Ebook This Time is Different: A Panoramic View of Eight Centuries of Financial Crises
The economics profession has an unfortunate tendency to view recent experience in the narrow window provided by standard datasets. With a few notable exceptions, cross country empirical studies on financial crises typically begin in 1980 and are limited in several other important respects. Yet an event that is rare in a three decade span may not be all that rare when placed in a broader context.
This paper introduces a comprehensive new historical database for studying international debt and banking crises, inflation, currency crashes and debasements. The data covers sixty-six countries in Africa, Asia, Europe, Latin America, North America, and Oceania. The range of variables encompasses, among many other dimensions, external and domestic debt, trade, GNP, inflation, exchange rates, interest rates, and commodity prices. The coverage spans eight centuries, generally going back to the date of independence for most countries, and well into the colonial period for some. As we detail in an annotated appendix, the construction of our dataset has built heavily on the work of earlier scholars. However, it also includes a considerable amount of new material from diverse primary and secondary sources. In addition to a systematic dating of external debt and exchange rate crises, the appendix to this paper also catalogues dates for domestic inflation and banking crises. For the dating of sovereign defaults on domestic (mostly local currency) debt, see Reinhart and Rogoff (2008).
The paper is organized as follows. Section II summarizes highlights from a first view of the extended dataset, with special reference to the current conjuncture. Among other things, we note that policymakers should not be overly cheered by the absence of major external defaults from 2003 to 2007, after the wave of defaults in the preceding two decades. Serial default remains the norm, with international waves of defaults typically separated by many years, if not decades.

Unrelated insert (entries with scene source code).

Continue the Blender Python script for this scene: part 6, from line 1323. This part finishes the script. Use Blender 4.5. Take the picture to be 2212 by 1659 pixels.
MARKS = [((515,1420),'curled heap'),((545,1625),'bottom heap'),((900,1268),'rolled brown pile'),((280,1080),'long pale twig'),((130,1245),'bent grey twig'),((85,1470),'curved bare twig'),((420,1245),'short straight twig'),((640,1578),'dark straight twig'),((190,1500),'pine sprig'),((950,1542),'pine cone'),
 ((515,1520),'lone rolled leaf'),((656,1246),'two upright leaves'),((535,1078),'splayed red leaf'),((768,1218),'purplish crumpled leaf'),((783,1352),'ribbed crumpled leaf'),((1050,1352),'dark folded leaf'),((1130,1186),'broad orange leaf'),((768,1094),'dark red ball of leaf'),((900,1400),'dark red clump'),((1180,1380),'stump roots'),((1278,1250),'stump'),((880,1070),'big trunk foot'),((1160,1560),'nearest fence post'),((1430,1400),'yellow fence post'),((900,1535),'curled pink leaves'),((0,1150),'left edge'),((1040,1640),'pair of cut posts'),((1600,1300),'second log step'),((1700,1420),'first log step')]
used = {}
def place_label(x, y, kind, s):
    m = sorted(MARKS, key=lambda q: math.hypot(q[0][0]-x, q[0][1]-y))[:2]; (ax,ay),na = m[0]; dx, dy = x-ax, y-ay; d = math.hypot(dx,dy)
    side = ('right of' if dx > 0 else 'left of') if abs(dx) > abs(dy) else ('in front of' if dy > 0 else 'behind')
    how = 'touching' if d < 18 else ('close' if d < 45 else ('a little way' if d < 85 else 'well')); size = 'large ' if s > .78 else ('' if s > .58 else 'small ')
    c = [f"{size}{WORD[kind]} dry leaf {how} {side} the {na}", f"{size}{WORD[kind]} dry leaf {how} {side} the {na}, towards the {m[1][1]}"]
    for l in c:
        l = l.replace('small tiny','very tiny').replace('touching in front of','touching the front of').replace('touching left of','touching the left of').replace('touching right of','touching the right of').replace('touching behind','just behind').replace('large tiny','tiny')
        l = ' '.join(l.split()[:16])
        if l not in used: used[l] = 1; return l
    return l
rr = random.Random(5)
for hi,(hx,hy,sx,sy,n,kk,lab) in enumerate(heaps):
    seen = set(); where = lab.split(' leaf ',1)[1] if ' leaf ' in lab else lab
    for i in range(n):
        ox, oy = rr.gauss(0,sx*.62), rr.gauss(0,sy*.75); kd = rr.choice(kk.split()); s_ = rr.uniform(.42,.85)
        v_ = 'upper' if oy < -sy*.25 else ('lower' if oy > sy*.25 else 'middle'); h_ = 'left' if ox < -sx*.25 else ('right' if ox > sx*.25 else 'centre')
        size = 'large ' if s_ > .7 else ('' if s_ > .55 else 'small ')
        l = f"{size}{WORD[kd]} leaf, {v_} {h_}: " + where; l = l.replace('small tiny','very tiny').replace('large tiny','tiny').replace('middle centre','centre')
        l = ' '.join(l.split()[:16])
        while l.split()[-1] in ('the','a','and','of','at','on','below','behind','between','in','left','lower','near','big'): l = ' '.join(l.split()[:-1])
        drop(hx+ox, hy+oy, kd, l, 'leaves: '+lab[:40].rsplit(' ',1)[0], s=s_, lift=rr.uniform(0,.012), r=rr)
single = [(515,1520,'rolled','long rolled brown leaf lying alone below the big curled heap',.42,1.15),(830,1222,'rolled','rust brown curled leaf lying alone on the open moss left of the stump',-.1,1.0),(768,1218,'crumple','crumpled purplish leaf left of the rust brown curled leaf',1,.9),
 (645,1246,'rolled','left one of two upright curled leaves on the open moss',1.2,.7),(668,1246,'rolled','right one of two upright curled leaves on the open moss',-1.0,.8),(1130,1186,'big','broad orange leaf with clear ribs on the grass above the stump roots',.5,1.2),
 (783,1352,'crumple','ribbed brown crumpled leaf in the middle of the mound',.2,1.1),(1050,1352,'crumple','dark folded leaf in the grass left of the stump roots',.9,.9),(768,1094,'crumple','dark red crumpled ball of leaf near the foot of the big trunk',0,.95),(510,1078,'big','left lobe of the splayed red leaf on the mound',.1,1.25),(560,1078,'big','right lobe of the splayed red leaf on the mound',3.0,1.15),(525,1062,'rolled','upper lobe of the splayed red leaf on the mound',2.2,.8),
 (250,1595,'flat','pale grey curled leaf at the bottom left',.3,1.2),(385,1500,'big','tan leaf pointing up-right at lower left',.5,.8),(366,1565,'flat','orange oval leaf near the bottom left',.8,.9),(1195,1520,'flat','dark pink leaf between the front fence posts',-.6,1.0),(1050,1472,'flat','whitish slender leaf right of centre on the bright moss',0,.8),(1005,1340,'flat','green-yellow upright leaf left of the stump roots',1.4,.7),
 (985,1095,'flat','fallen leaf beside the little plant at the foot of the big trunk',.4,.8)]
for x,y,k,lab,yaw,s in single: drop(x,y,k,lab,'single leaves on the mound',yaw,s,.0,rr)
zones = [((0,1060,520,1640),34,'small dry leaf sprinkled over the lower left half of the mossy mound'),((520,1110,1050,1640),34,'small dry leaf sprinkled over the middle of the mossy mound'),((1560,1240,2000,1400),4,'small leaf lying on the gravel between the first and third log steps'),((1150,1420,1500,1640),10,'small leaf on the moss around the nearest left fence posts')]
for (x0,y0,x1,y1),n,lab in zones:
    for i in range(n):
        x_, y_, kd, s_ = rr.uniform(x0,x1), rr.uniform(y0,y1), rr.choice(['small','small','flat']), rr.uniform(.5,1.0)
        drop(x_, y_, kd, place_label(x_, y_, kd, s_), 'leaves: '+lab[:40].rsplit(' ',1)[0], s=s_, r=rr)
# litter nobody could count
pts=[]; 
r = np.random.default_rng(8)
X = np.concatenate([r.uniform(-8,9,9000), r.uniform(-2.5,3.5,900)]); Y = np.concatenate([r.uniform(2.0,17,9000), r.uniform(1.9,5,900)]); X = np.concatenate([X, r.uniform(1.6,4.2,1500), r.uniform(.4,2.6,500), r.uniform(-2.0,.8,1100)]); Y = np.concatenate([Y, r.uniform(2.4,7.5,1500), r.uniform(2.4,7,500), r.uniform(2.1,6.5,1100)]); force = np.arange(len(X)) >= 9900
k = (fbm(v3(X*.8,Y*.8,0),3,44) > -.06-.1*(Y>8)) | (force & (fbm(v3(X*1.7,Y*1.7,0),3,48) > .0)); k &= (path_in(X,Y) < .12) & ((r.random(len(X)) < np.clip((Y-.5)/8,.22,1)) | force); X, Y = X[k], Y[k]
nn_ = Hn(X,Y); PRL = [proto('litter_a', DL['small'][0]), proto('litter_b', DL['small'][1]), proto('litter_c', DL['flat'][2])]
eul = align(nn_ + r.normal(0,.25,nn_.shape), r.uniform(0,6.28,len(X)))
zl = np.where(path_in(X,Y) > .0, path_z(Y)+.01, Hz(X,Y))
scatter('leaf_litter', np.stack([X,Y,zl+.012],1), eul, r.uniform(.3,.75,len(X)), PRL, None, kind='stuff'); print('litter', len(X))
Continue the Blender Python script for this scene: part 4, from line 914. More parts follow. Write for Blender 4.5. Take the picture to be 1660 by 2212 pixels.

Many foreign investors and policymakers today seem lulled by the fact that many emerging market governments have become less reliant on foreign currency external borrowing than in the recent past. Countries have instead been relying more on domestic currency debt issued in local markets. Yet, as we show in a companion paper, reliance on domestic debt is hardly new, and the view that domestic debt can be largely ignored in looking at external debt sustainability is hard to reconcile with the extensive historical experience.
Our dataset reveals that the phenomenon of serial default is a universal rite of passage through history for nearly all countries as they pass through the emerging market state of development. This includes not only Latin America, but Asia, the Middle East and Europe. We also find that high inflation, currency crashes, and debasements often go hand-in-hand with default. Last, but not least, we find that historically, significant waves of increased capital mobility are often followed by a string of domestic banking crises.
Section III of the paper gives a brief overview of the sample and data. Section IV catalogues the history of serial default on external debts, from England’s defaults in the Middle Ages, to Spain’s thirteen defaults from the 1500s on, to twentieth-century defaults in Asia, Africa, and Latin America. Our database marks the years that default episodes are resolved as well as when they began, allowing us to look at the duration of default in addition to the frequency.
Section V of the paper looks at the effect of global factors on sovereign default, including commodity prices and capital flows emanating from the center countries. We show how shocks emanating from the center countries can lead to financial crises worldwide. In this respect, the 2007–2008 US sub-prime financial crisis is hardly exceptional.
Section VI shows that episodes of high inflation and currency debasement are just as much a universal right of passage as serial default. Section VII introduces a composite index that aggregates the “varieties of crises.” In the concluding section, we take up the issue of how countries can graduate from the perennial problem of serial default. Will the early 21st century prove different?
Appendix A gives a brief synopsis of how the database was constructed, while Appendices I (macroeconomic series) and II (debt) list all the variables in the database and provide their sources on a period-by-period and country by-country basis.